Cruzamos las avenidas por un subterraneo y aparecimos en los parques que acompañan el maravilloso Monasterio de los Jerónimos de Belém. Era tiempo de descansar y, por ello, nos montamos de nuevo en una ruta con microbus que nos llevó por las colinas cercanas repletas de barrios elegantes y embajadas. Pasamos cerca del jardín botánico y nos dimos la vuelta al llegar al Palacio de Ajuda con su fachada cubierta de andamios y sus jardines descuidados. Si Lisboa sorprende es porque combina belleza y cuidado con el máximo abandono a pocos metros.

Cerca del famoso monasterio comimos en una hamburguesería con una terraza con palomos carnívoros que más bien parecían los pájaros de Hitchcock. Los turistas los espantaban a manotazos pero ellos volvían con descaro a posarse en las mesas o en la cabeza de los comensales. Las palomas parecían descaradas aves de presa que no temían a los seres humanos y que miraban con mirada a la vez en guardia y a la vez desafiante.

El Monasterio de los Jerónimos tiene merecida su fama monumental. Si ya el exterior sorprende por sus dimensiones y rica decoración, el interior sabe combinar la dignidad del estilo gótico con el trabajo de encaje labrado en piedra que siendo rico nunca resulta cargante. La iglesia, oscura como una cueva, se iluminaba por el rosetón del lado occidental y proyectaba una luz dramática sobre el Cristo del coro. El techo era una espectacular bóveda de crucerías sobre pilares que se recortaban a contraluz como negras estacas clavadas en un suelo de losas brillantes, pulidas por el paso de miles de visitantes.

Salimos deslumbrados al exterior y completamos nuestra excursión con la compra de los inevitables pastelillos de crema típicos del lugar.

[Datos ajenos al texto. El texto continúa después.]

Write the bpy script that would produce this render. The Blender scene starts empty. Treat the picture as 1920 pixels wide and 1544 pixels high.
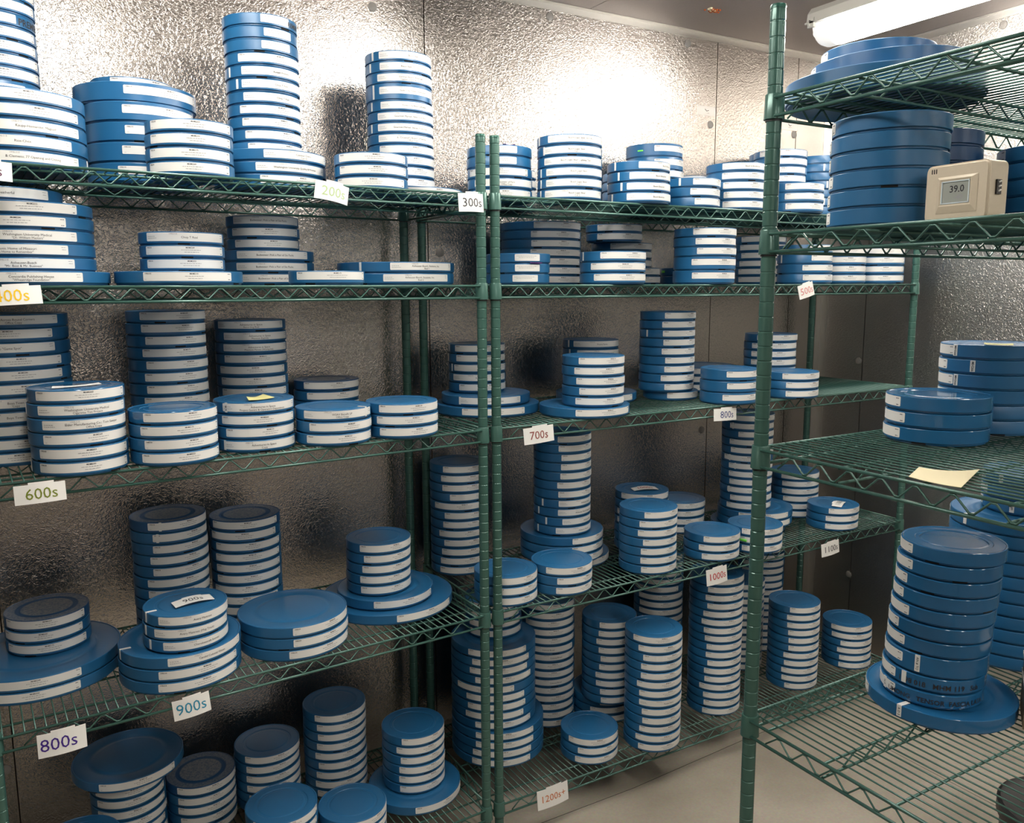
import bpy, bmesh, math, random
from mathutils import Matrix, Vector
random.seed(7)
PI = math.pi
R = math.radians
SC = bpy.context.scene
COL = SC.collection

# ------------------------------------------------------------------ camera
cam_d = bpy.data.cameras.new('camera')
cam = bpy.data.objects.new('camera', cam_d)
COL.objects.link(cam)
cam_d.sensor_fit = 'HORIZONTAL'
cam_d.sensor_width = 36.0
cam_d.lens = 29.473
cam_d.clip_start = 0.02
_R = Vector((0.86211787, -0.50668892, -0.00437125))
_U = Vector((0.07765157, 0.12358741, 0.98929085))
_F = Vector((0.50072248, 0.85322476, -0.14589211))
cam.matrix_world = Matrix((( _R.x, _U.x, -_F.x, 0), (_R.y, _U.y, -_F.y, 0), (_R.z, _U.z, -_F.z, 0), (0, 0, 0, 1)))
SC.camera = cam

# ------------------------------------------------------------------ world, exposure
w = bpy.data.worlds.new('world')
SC.world = w
w.use_nodes = True
w.node_tree.nodes['Background'].inputs[0].default_value = (0.9, 0.92, 1.0, 1)
w.node_tree.nodes['Background'].inputs[1].default_value = 0.05
SC.view_settings.view_transform = 'Standard'
SC.view_settings.look = 'None'
SC.view_settings.exposure = 1.5
SC.view_settings.gamma = 1.0
SC.view_settings.use_curve_mapping = False
LAMP_W = 13.0          # emission strength of the lit fluorescent diffusers

# ------------------------------------------------------------------ materials
def new_mat(name):
    m = bpy.data.materials.new(name)
    m.use_nodes = True
    nt = m.node_tree
    return m, nt, nt.nodes['Principled BSDF']

def simple(name, col, rough=0.5, metal=0.0, spec=0.5, noise=0.0, nscale=40.0, bump=0.0):
    m, nt, b = new_mat(name)
    b.inputs['Base Color'].default_value = (*col, 1)
    b.inputs['Roughness'].default_value = rough
    b.inputs['Metallic'].default_value = metal
    b.inputs['Specular IOR Level'].default_value = spec
    if noise or bump:
        tc = nt.nodes.new('ShaderNodeTexCoord')
        n = nt.nodes.new('ShaderNodeTexNoise')
        n.inputs['Scale'].default_value = nscale
        n.inputs['Detail'].default_value = 4
        nt.links.new(tc.outputs['Object'], n.inputs['Vector'])
        if noise:
            mx = nt.nodes.new('ShaderNodeMix')
            mx.data_type = 'RGBA'
            mx.inputs['A'].default_value = (*[c * (1 - noise) for c in col], 1)
            mx.inputs['B'].default_value = (*[min(1, c * (1 + noise)) for c in col], 1)
            nt.links.new(n.outputs['Fac'], mx.inputs['Factor'])
            nt.links.new(mx.outputs['Result'], b.inputs['Base Color'])
        if bump:
            bp = nt.nodes.new('ShaderNodeBump')
            bp.inputs['Strength'].default_value = bump
            bp.inputs['Distance'].default_value = 0.001
            nt.links.new(n.outputs['Fac'], bp.inputs['Height'])
            nt.links.new(bp.outputs['Normal'], b.inputs['Normal'])
    return m

def emissive(name, col, strength):
    m, nt, b = new_mat(name)
    b.inputs['Base Color'].default_value = (0.8, 0.8, 0.8, 1)
    b.inputs['Emission Color'].default_value = (*col, 1)
    b.inputs['Emission Strength'].default_value = strength
    return m

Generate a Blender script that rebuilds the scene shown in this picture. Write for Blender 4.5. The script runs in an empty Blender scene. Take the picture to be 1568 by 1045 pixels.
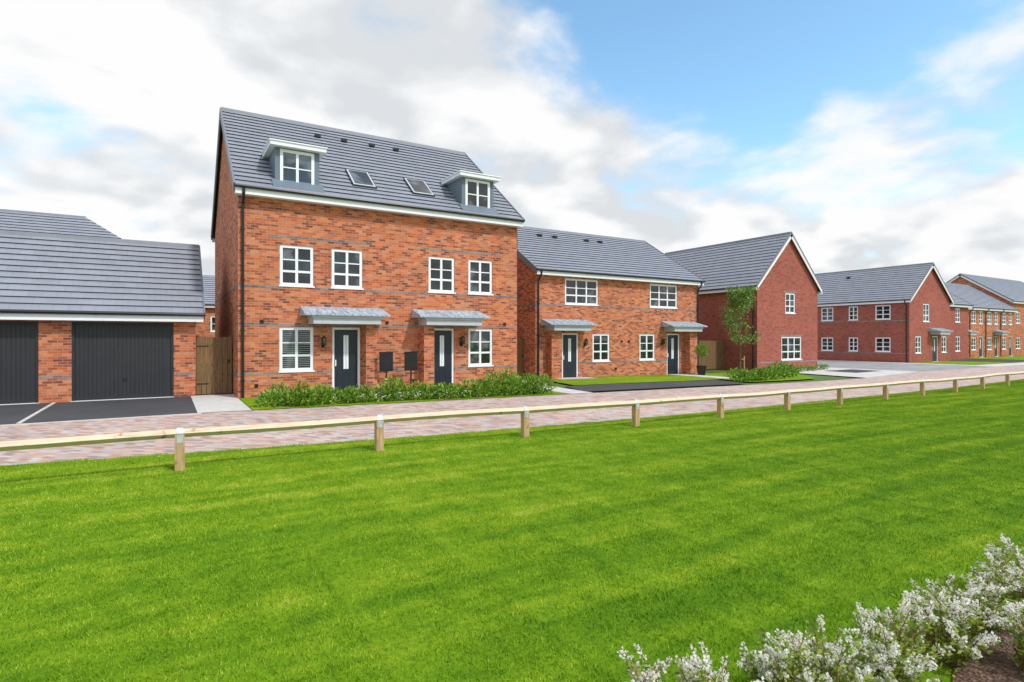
import bpy, bmesh, math, random
import numpy as np
from mathutils import Vector
random.seed(3); rng=np.random.default_rng(5)
S=bpy.context.scene
S.view_settings.view_transform='Standard'
try: S.view_settings.look='None'
except: pass
S.view_settings.exposure=0

# ------------------------------------------------------------ materials
def newmat(n):
    m=bpy.data.materials.new(n); m.use_nodes=True
    nt=m.node_tree; b=nt.nodes['Principled BSDF']; return m,nt,b
def N(nt,t,**k):
    n=nt.nodes.new(t)
    for a,v in k.items():
        if a in n.inputs.keys() : n.inputs[a].default_value=v
        else: setattr(n,a,v)
    return n
def L(nt,a,b): nt.links.new(a,b)
def rgba(c): return (c[0],c[1],c[2],1)
def ramp(nt,stops,fac):
    r=nt.nodes.new('ShaderNodeValToRGB'); e=r.color_ramp.elements
    e[0].position=stops[0][0]; e[0].color=rgba(stops[0][1])
    e[1].position=stops[-1][0]; e[1].color=rgba(stops[-1][1])
    for p,c in stops[1:-1]:
        x=e.new(p); x.color=rgba(c)
    if fac is not None: L(nt,fac,r.inputs[0])
    return r
def math_(nt,op,a,b=None,c=None):
    n=nt.nodes.new('ShaderNodeMath'); n.operation=op
    for i,v in enumerate((a,b,c)):
        if v is None: continue
        if isinstance(v,(int,float)): n.inputs[i].default_value=v
        else: L(nt,v,n.inputs[i])
    return n.outputs[0]
def mixc(nt,fac,a,b,mode='MIX'):
    n=nt.nodes.new('ShaderNodeMix'); n.data_type='RGBA'; n.blend_type=mode
    for i,v in ((0,fac),(6,a),(7,b)):
        if isinstance(v,(int,float)): n.inputs[i].default_value=v
        elif isinstance(v,tuple): n.inputs[i].default_value=rgba(v)
        else: L(nt,v,n.inputs[i])
    return n.outputs[2]
def bump(nt,b,h,strength=.3,dist=.01):
    n=nt.nodes.new('ShaderNodeBump'); n.inputs['Strength'].default_value=strength; n.inputs['Distance'].default_value=dist
    L(nt,h,n.inputs['Height']); L(nt,n.outputs[0],b.inputs['Normal'])
def pos(nt):
    return nt.nodes.new('ShaderNodeNewGeometry')
def noise(nt,vec,scale,detail=4,rough=.55):
    n=N(nt,'ShaderNodeTexNoise'); n.inputs['Scale'].default_value=scale; n.inputs['Detail'].default_value=detail; n.inputs['Roughness'].default_value=rough
    if vec is not None: L(nt,vec,n.inputs['Vector'])
    return n
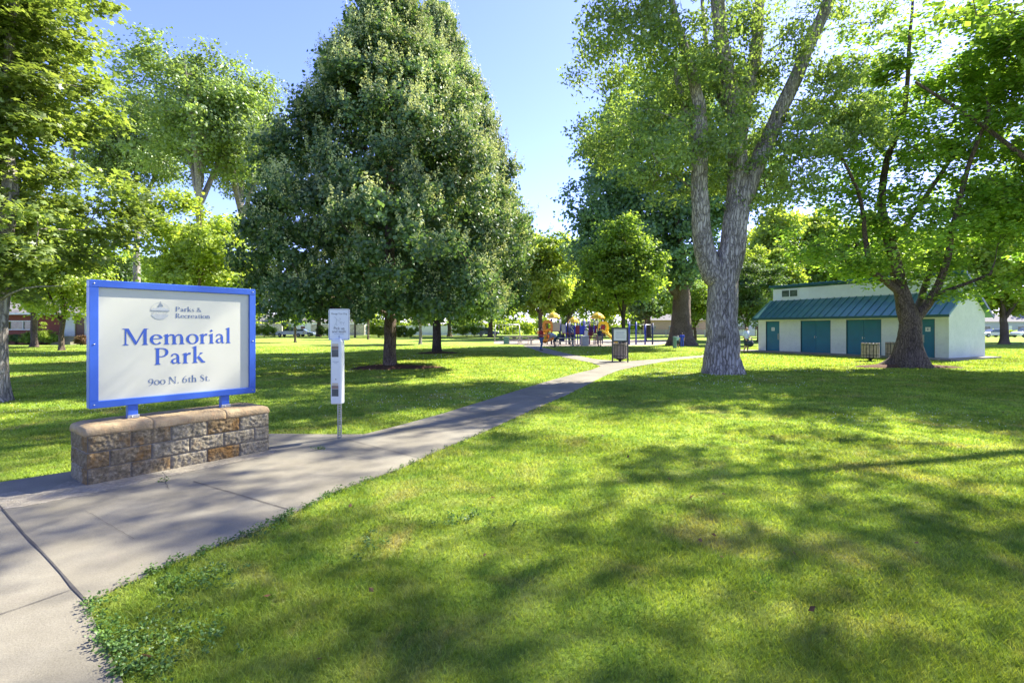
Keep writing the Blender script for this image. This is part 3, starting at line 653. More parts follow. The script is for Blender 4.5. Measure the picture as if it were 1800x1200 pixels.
for pr, px, Y, rz, sc, lf, lab in lst:
    dup(pr, (*at(px, Y), 0), rz, sc, lab, GB, {'crown': lf, 'trunk': M['bark_pale'] if 'pale-trunk' in lab else M['bark_brown']})
# trees outside the right of the picture whose shade crosses the lawn, the nearest one's boughs hanging into view
dup(maple, (23.6, 17.5, 0), 2.4, (1.0, 1.0, 1.1), 'big maple beyond the right edge whose boughs hang into the upper right corner', 'trees along the right side')
far_tree('shade_tree', (16.6, 13.0), 18, 6.2, 9.0, 91, M['leaf_mid'], M['bark_brown'], 'tall open tree outside the right edge whose dappled shade falls on the near lawn', .32, 75, group='trees along the right side', sparse=True, sz=.2)
far_tree('shade_tree', (13.0, 5.5), 17, 5.0, 9.0, 97, M['leaf_mid'], M['bark_brown'], 'open tree outside the right edge, nearer than its neighbour', .28, 60, group='trees along the right side', sparse=True, sz=.2)

# ------------------------------------------------------------------ park sign
def letters(): pass
THK, THN = .155, .05
class Pen:
    def __init__(s): s.v = []; s.f = []; s.k = 0
    def rib(s, pts, thk=THK, thn=THN, w=None):
        pts = [Vector(p) for p in pts]; L = []; Q = []; s.k += 1; n = len(pts)
        for i, p in enumerate(pts):
            t = (pts[min(i + 1, n - 1)] - pts[max(i - 1, 0)]).normalized(); q = Vector((-t.y, t.x))
            ww = (w[i] if w else thn + (thk - thn) * abs(t.y) ** 1.6) / 2; L.append(p + q * ww); Q.append(p - q * ww)
        b = len(s.v); s.v += [(p.x, p.y, s.k) for p in L + Q]; s.f += [(b + i, b + n + i, b + n + i + 1, b + i + 1) for i in range(n - 1)]
    def poly(s, pts): s.k += 1; b = len(s.v); s.v += [(x, y, s.k) for x, y in pts]; s.f.append(tuple(range(b, b + len(pts))))
    def arc(s, cx, cy, rx, ry, a0, a1, **k):
        n = max(6, int(abs(a1 - a0) / 12)); s.rib([(cx + rx * math.cos(R(a0 + (a1 - a0) * i / n)), cy + ry * math.sin(R(a0 + (a1 - a0) * i / n))) for i in range(n + 1)], **k)
    def ser(s, x, y, w=.17, dirn=1, left=True, right=True, stem=THK):
        a = x - (w if left else stem / 2); b = x + (w if right else stem / 2); h = .035 * dirn
        s.poly([(a, y), (b, y), (x + stem / 2, y + 2.4 * h), (x - stem / 2, y + 2.4 * h)] if dirn > 0 else [(x - stem / 2, y + 2.4 * h), (x + stem / 2, y + 2.4 * h), (b, y), (a, y)])
    def stem(s, x, y0, y1, w=THK, b=True, t='flag'):
        s.poly([(x - w / 2, y0), (x + w / 2, y0), (x + w / 2, y1), (x - w / 2, y1)])
        if b: s.ser(x, y0, stem=w)
        if t == 'flag': s.poly([(x - w / 2 - .1, y1 - .07), (x - w / 2, y1 - .12), (x + w / 2, y1), (x + w / 2 - .02, y1 + .03)])
        if t == 'full': s.ser(x, y1, dirn=-1, stem=w)
def glyph(p, c, x0):
    q = Pen(); X = .64
    def arch(x, w):
        q.rib([(x, .42), (x + .06, .54), (x + .18, X - .03), (x + .3, X - .05), (x + w - .02, .48), (x + w, .36), (x + w, 0)], w=[.05, .07, .09, .11, .14, .155, .155]); q.ser(x + w, 0)
    if c == 'M':
        q.stem(.16, 0, 1, .07, t=None); q.stem(1.08, 0, 1, THK, t=None); q.poly([(.12, 1), (.3, 1), (.67, .2), (.6, .02)]); q.poly([(.6, .02), (.64, .12), (1.02, 1), (1.12, 1), (.66, .02)])
        q.poly([(.0, 1), (.2, 1), (.2, .95), (0, .97)]); q.poly([(1.02, 1), (1.24, 1), (1.24, .97), (1.05, .95)]); adv = 1.3
    elif c == 'N': q.stem(.16, 0, 1, .07, t=None); q.stem(.86, 0, 1, .07, t='full', b=False); q.poly([(.05, 1), (.28, 1), (.9, .0), (.84, -.02)]); adv = 1.08
    elif c == 'P': q.stem(.2, 0, 1, t='full'); q.rib([(.2, .97), (.42, .97), (.56, .93), (.65, .83), (.67, .72), (.63, .6), (.54, .51), (.4, .47), (.24, .48)]); adv = .8
    elif c == 'R': q.stem(.2, 0, 1, t='full'); q.rib([(.2, .97), (.42, .97), (.54, .93), (.62, .84), (.63, .74), (.59, .62), (.5, .54), (.38, .51), (.24, .51)]); q.poly([(.34, .52), (.5, .52), (.86, .0), (.66, 0)]); q.ser(.78, 0, .12); adv = .92
    elif c == 'S': q.rib([(.53, .74), (.5, .9), (.38, .97), (.24, .95), (.15, .86), (.15, .73), (.25, .61), (.42, .48), (.53, .35), (.54, .2), (.45, .07), (.3, .02), (.16, .06), (.1, .2), (.09, .3)], w=[.04, .05, .05, .06, .09, .12, .15, .16, .15, .12, .08, .05, .05, .05, .03]); adv = .66
    elif c == 'e': q.arc(.34, X / 2, .25, X / 2 - .03, 12, 322); q.poly([(.14, .33), (.56, .36), (.57, .41), (.14, .38)]); adv = .67
    elif c == 'c': q.arc(.34, X / 2, .25, X / 2 - .03, 45, 320); q.arc(.5, .5, .03, .03, 0, 360, thk=.07, thn=.07); adv = .62
    elif c == 'o': q.arc(.36, X / 2, .27, X / 2 - .02, 0, 360); adv = .72
    elif c in '09' or c == '6':
        if c == '0': q.arc(.36, .34, .27, .32, 0, 360, thk=.12)
        if c == '9': q.arc(.34, .62, .24, .26, 0, 360, thk=.12); q.rib([(.58, .62), (.57, .4), (.47, .16), (.3, 0), (.14, -.06)], w=[.12, .12, .1, .07, .03])
        if c == '6': q.arc(.34, .30, .24, .28, 0, 360, thk=.12); q.rib([(.12, .3), (.13, .55), (.25, .78), (.42, .93), (.56, .98)], w=[.12, .12, .1, .07, .03])
        adv = .7
    elif c in 'nmhr':
        q.stem(.18, 0, 1.05 if c == 'h' else X, t='flag')
        if c == 'r': q.rib([(.22, .42), (.28, .54), (.38, .61), (.47, .59)], w=[.05, .08, .12, .14]); adv = .53
        else:
            arch(.22, .36); adv = .80
            if c == 'm': arch(.62, .36); adv = 1.2
    elif c == 'i': q.stem(.18, 0, X); q.poly([(.17, .76), (.27, .85), (.17, .94), (.07, .85)]); adv = .37
    elif c == 'l': q.stem(.18, 0, 1.05); adv = .37
    elif c == 't': q.rib([(.22, .82), (.22, .3), (.23, .12), (.3, .03), (.42, .06)], w=[.04, .14, .13, .09, .03]); q.poly([(.04, .56), (.42, .56), (.42, X), (.14, X)]); adv = .47
    elif c == 'a': q.rib([(.1, .46), (.14, .57), (.28, .62), (.4, .55), (.43, .42), (.43, .12), (.48, .03), (.58, .05)], w=[.06, .09, .06, .10, .14, .14, .1, .04]); q.rib([(.42, .37), (.28, .32), (.15, .25), (.12, .14), (.2, .04), (.33, .06), (.43, .16)], w=[.04, .06, .1, .13, .09, .05, .04]); adv = .63
    elif c == 'k': q.stem(.18, 0, 1.05); q.poly([(.24, .26), (.26, .31), (.5, .62), (.56, .62)]); q.poly([(.28, .36), (.42, .42), (.72, 0), (.54, 0)]); q.ser(.64, 0, .12); q.ser(.52, X, .11, -1, stem=.05); adv = .73
    elif c == 's': q.rib([(.42, .5), (.38, .59), (.27, .62), (.16, .57), (.14, .47), (.24, .37), (.38, .28), (.42, .17), (.35, .05), (.22, .02), (.11, .06), (.09, .18)], w=[.04, .05, .05, .07, .1, .13, .13, .1, .06, .05, .05, .03]); adv = .52
    elif c == '&': q.rib([(.82, .5), (.68, .22), (.5, .06), (.3, .02), (.14, .12), (.12, .28), (.24, .42), (.44, .56), (.5, .75), (.42, .92), (.3, .93), (.22, .82), (.26, .66), (.5, .36), (.8, .0)], w=[.04, .05, .06, .09, .12, .13, .1, .07, .09, .06, .06, .09, .12, .13, .13]); adv = .9
    elif c == '.': q.arc(.14, .07, .035, .035, 0, 360, thk=.07, thn=.07); adv = .3
    else: adv = .34
    b = len(p.v); p.v += [(x + x0, y, z) for x, y, z in q.v]; p.f += [tuple(b + i for i in f) for f in q.f]; return x0 + adv
def serif_text(name, word, x0, x1, zb, cap, mat, parent, y=-.001):
    p = Pen(); x = 0
    for c in word: x = glyph(p, c, x)
    s = (x1 - x0) / x; m = MB()
    m.add([(x0 + a * s, y - k * 4e-5, zb + b * cap) for a, b, k in p.v], p.f)
    # the front looks along -y
    return m.build(name, mat, parent)
u_ang = math.atan2(.797, .604)
sg = thing('park_sign', (-3.966, 6.10, 0), u_ang, 'blue-framed cream sign reading Memorial Park on a low stone block base', 'sign')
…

Fieles a los rituales los turistas de todos los colores compran unos diez mil pastelillos diarios. El local, atendido por pulcros y atareados camareros con delantal negro tiene su gracia con su aire de local de toda la vida y sus azulejos de cerámica azul. Otra atracción más del parque temático llamado Lisboa.

Era hora de volver y deshicimos el camino de la ida hasta llegar a la Plaza del Comercio. Agotados de todo un día deambulando nos montamos en el tranvía de línea circular incluido en el precio del billete turístico y nos dejamos llevar por el barrio de Alfama donde pasábamos tan pegados a algunos edificios que podíamos tocar el número en la fachada o los bajos de los balcones con tan sólo estirar la mano o sorprender a alguna vecina en el salón de su casa viendo la televisión. Lisboa cambiaba ante nuestros ojos como si fuera una proyección de las que se pasan tras los protagonistas de una película que viajan en un vehículo en movimiento. Desde nuestra posición, algo más elevada de la calle, entrábamos y salíamos de las fruterías, carnicerías o barberías por las que pasábamos. Los nativos nos miraban con una mirada furtiva desposeída de toda curiosidad a fuerza de la costumbre. El tranvía recorría las colinas llegando a la parte alta de Chiado, ya frente a la iglesia de los italianos. Vimos el cruce repleto de transeúntes, músicos callejeros tocando música de sabor africano, vagos apoltronados por los rincones y gente de compras antes de seguir el con traqueteo a contraluz del tranvía. El sol adquiría el tono cálido y penetraba entre las calles para dibujar fuertes contrastes. Un adulto y un adolescente quedan congelados en el tiempo y el momento...

Viajar es hoy en día como ir a un parque temático en el que más que vivir el lugar y su atmósfera se trata de flotar en una burbuja artificial donde todo está previsto, donde se repiten los rituales sugeridos en las guías y los folletos del viaje. Da igual la lengua y el país de procedencia. Cada vez nos parecemos más. El idioma mantiene la separación nacional, pero las culturas se hacen uniformes a la carrera. No se si realmente le interesa a la mayoría tanta información histórica con la que las bienintencionadas visitas guiadas nos atiborran. Todos la recibimos, cada cual en su idioma favorito. ¿Porqué viajamos? Tal vez la respuesta la de Truman en la película que lleva su nombre. Porque nunca hemos estado allí, porque viajar es sentir que vivir no es siempre esa serie repetida de días grises de la casa al trabajo. Viajar es comparar, ver tu realidad en perspectiva y , conocer nuevas culturas, comidas, percibir cómo son y viven otros seres humanos. Viajar es descubrir que somos a veces tan iguales como diferentes los somos en otras cosas pero que finalmente nuestro pequeño rincón del mundo no es más que un pedazo del continuo continental y que el ADN de cualquier habitante de la tierra está relacionado mucho más de lo que queremos reconocer.